The study employed a time-dependent model of marine sediment biogeochemistry to simulate carbon, nitrogen, iron, and sulfur cycling under various environmental conditions. The model represents seagrass and mangrove environments, building upon established marine sediment biogeochemistry modeling practices. Alkalinity production from anaerobic respiration and calcium carbonate dissolution are emergent features of the model. The model also incorporates acidity production from the oxidation of reduced species and accounts for advection (by plants, animals, and tides) and methane cycling. The model was validated against measured depth profiles of key phases in modern seagrass and mangrove systems. The model successfully reproduced observed profiles of oxygen, DIC, alkalinity, and pH in different ecosystems with limited calibration, using observed ranges for boundary conditions. The organic matter flux from mangroves and seagrasses (rootzone fluxes) was the only parameter adjusted to match observed profiles, remaining within reported ranges for these regions. A stochastic approach was used, randomly varying environmental conditions and key model parameters within observational ranges to provide a statistical estimate of increased benthic alkalinity flux during BCE restoration under diverse scenarios. Varied parameters included reaction rate constants, organic and inorganic burial fluxes, bottom-water DIC and alkalinity, and advection extent. The model also considered the presence or absence of allochthonous, pre-formed carbonate to assess its impact on alkalinity. Potential CO2 removal was estimated by comparing total benthic alkalinity flux before and after restoration, using a CO2 uptake efficiency between 75% and 85%. The impact of ocean buffering was estimated using an uptake efficiency function, acknowledging that thermodynamic equilibrium and complete air-sea gas exchange are assumptions.

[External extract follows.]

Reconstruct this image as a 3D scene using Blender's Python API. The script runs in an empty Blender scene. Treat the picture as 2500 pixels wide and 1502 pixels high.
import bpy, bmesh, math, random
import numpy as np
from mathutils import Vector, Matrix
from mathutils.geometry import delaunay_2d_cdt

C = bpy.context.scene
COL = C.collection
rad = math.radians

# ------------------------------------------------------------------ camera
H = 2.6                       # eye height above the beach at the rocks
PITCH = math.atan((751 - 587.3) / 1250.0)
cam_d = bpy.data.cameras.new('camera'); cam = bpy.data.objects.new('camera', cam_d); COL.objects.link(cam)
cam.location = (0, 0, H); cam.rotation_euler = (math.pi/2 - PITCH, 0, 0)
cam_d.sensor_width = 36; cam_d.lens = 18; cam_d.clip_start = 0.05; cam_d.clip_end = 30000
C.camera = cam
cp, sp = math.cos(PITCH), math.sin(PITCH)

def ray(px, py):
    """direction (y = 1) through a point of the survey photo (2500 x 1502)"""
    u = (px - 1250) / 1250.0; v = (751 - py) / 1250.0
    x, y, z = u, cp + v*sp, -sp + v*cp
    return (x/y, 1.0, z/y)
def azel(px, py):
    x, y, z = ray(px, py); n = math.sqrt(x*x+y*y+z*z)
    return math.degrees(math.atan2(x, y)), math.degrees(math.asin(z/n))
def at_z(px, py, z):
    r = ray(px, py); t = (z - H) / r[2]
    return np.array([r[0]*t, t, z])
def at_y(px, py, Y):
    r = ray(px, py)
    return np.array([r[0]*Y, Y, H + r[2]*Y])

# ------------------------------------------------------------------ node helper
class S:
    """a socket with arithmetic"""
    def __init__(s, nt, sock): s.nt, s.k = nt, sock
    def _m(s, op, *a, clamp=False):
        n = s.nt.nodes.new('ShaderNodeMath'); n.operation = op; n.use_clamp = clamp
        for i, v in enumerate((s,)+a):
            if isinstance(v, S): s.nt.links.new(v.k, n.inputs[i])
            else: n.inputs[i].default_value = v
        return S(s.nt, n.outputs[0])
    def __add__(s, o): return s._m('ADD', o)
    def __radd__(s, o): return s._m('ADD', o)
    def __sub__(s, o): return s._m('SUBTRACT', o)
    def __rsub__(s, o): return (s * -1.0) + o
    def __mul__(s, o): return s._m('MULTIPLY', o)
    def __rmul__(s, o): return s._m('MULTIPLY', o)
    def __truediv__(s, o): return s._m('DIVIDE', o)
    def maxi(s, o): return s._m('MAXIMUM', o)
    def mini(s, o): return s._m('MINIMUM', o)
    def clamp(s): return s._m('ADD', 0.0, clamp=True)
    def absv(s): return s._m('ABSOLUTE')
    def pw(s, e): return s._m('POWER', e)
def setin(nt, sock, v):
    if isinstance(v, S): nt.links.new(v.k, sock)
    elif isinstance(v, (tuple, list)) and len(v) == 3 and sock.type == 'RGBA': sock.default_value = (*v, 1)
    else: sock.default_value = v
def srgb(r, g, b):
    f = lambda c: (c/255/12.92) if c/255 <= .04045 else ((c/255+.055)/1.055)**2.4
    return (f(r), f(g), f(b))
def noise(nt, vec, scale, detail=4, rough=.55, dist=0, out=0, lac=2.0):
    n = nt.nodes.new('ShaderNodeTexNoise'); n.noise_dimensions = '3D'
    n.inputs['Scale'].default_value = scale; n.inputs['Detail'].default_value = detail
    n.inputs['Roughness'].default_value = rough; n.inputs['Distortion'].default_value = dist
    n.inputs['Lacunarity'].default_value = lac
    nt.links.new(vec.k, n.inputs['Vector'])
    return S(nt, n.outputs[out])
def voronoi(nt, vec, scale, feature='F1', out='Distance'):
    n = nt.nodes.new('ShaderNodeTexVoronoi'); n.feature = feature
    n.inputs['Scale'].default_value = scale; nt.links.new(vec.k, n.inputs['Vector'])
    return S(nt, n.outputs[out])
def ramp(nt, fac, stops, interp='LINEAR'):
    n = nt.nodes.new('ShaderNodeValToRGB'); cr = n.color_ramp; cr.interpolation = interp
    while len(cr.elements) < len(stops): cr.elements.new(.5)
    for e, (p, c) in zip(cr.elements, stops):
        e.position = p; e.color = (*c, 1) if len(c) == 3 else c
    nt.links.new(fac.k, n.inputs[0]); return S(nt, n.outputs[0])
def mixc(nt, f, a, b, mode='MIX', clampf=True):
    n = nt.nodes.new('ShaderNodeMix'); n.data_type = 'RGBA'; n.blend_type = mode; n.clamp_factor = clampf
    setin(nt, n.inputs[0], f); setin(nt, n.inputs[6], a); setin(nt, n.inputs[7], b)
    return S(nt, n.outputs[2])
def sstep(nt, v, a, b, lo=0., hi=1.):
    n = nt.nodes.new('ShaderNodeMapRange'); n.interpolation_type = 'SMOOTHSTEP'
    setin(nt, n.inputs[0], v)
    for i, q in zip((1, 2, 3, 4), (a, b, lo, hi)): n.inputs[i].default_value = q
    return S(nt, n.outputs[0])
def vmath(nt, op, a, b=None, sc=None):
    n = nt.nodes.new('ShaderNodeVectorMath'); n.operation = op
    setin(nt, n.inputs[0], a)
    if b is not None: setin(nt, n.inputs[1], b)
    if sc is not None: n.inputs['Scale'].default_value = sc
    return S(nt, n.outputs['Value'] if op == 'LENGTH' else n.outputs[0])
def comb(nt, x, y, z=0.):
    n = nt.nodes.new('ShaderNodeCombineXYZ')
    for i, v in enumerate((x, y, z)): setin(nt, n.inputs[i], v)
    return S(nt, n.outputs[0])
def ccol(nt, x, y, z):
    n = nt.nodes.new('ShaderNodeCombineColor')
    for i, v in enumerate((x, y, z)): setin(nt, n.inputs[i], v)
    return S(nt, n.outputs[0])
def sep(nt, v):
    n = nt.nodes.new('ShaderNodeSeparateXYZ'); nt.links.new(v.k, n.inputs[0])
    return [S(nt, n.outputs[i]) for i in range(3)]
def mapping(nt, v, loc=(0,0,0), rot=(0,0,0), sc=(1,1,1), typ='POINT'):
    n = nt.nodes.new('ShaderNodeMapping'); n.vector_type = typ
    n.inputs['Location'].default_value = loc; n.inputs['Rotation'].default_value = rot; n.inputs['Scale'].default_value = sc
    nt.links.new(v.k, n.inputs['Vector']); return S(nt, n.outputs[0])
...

Modeling results consistently showed that restoring mangroves and seagrasses significantly enhances sediment alkalinity production, leading to surface water alkalinity enhancement and atmospheric CO2 uptake. Restoration causes a shoaling of oxygen penetration and increased alkalinity production via anaerobic respiration. Increased organic matter delivery to sediments from restored mangroves and seagrasses, compared to degraded ecosystems, results in elevated alkalinity production and increased alkalinity flux into the water column. High pre-formed calcium carbonate concentrations further enhance carbonate dissolution, driven by more intense acidity production linked to sulfide oxidation. Although a zone of increased acid production can drive carbonate dissolution, the net effect is transport of more alkaline waters, promoting CO2 uptake. The model explicitly accounts for potential CO2 evasion due to sulfate reduction lowering sediment pH. However, the analysis indicates that, for almost all cases, alkalinity production outpaces local calcification, making seagrass and mangrove ecosystems net CO2 sinks. Restored seagrass meadows can drive atmospheric CO2 uptake between 0.1 and 0.9 tCO2 ha⁻¹ per year, with higher rates in systems with high background calcium carbonate. Considering potential seagrass restoration areas, this could translate to -0.8 to 23 MtCO2 per year. Mangrove restoration shows considerably higher CO2 removal potential (-1-17 tCO2 ha⁻¹ per year) due to higher organic matter release, potentially removing -9 to 221 MtCO2 per year. Benthic methane (CH4) fluxes have a relatively minor offsetting effect on CO2 removal. Although increased organic matter and reduced oxygen penetration enhance CH4 production, its CO2-equivalent flux is generally small compared to the net increase in benthic alkalinity flux. The alkalinity-driven CO2 capture is a durable ( >1000 years) removal mechanism, unlike organic carbon burial, which is more susceptible to remobilization. The study highlights the importance of considering alkalinity fluxes in evaluating the CO2 removal potential of BCE restoration.

The findings address the research question by demonstrating the significant role of alkalinity enhancement in CO2 removal during BCE restoration. The results are significant because they highlight a previously underappreciated mechanism of CO2 removal and underscore the value of BCE restoration. This mechanism offers a more durable form of CO2 sequestration compared to organic carbon burial. The study's relevance to the field lies in its comprehensive evaluation of the combined effects of organic and inorganic carbon cycling on CO2 removal in BCEs. The findings support the incorporation of inorganic carbon removal into the economic and regulatory frameworks governing BCE restoration projects. While the study acknowledges potential limitations due to assumptions like thermodynamic equilibrium and full gas exchange, the results provide valuable insights into the potential of BCE restoration for long-term carbon sequestration. Future work should explore the impacts of environmental stressors and refine estimates of CO2 removal rates for better market integration. Further investigation into the CO2 removal potential of salt marsh restoration is also warranted.

This research demonstrates that restoring blue carbon ecosystems, particularly mangroves, significantly enhances ocean alkalinity and facilitates long-term atmospheric CO2 removal. This alkalinity-driven CO2 capture mechanism is more durable than organic carbon burial. The findings highlight the importance of considering this process in evaluating the full climate change mitigation potential of BCE restoration efforts. Future research should investigate the impacts of environmental stressors and refine cost-benefit analyses to facilitate better integration of this important carbon sequestration mechanism into carbon markets. Further research on salt marshes' CO2 removal potential is also necessary.

The study relies on modeling, which involves assumptions such as thermodynamic equilibrium and complete air-sea gas exchange in calculating CO2 uptake efficiency. The model's accuracy depends on the accuracy of input parameters and the representation of complex biogeochemical processes. The study doesn't explicitly model nitrous oxide fluxes, which could potentially impact the overall greenhouse gas budget. Finally, the high cost and maintenance needed for seagrass and mangrove restoration projects may limit their scalability and practical implementation.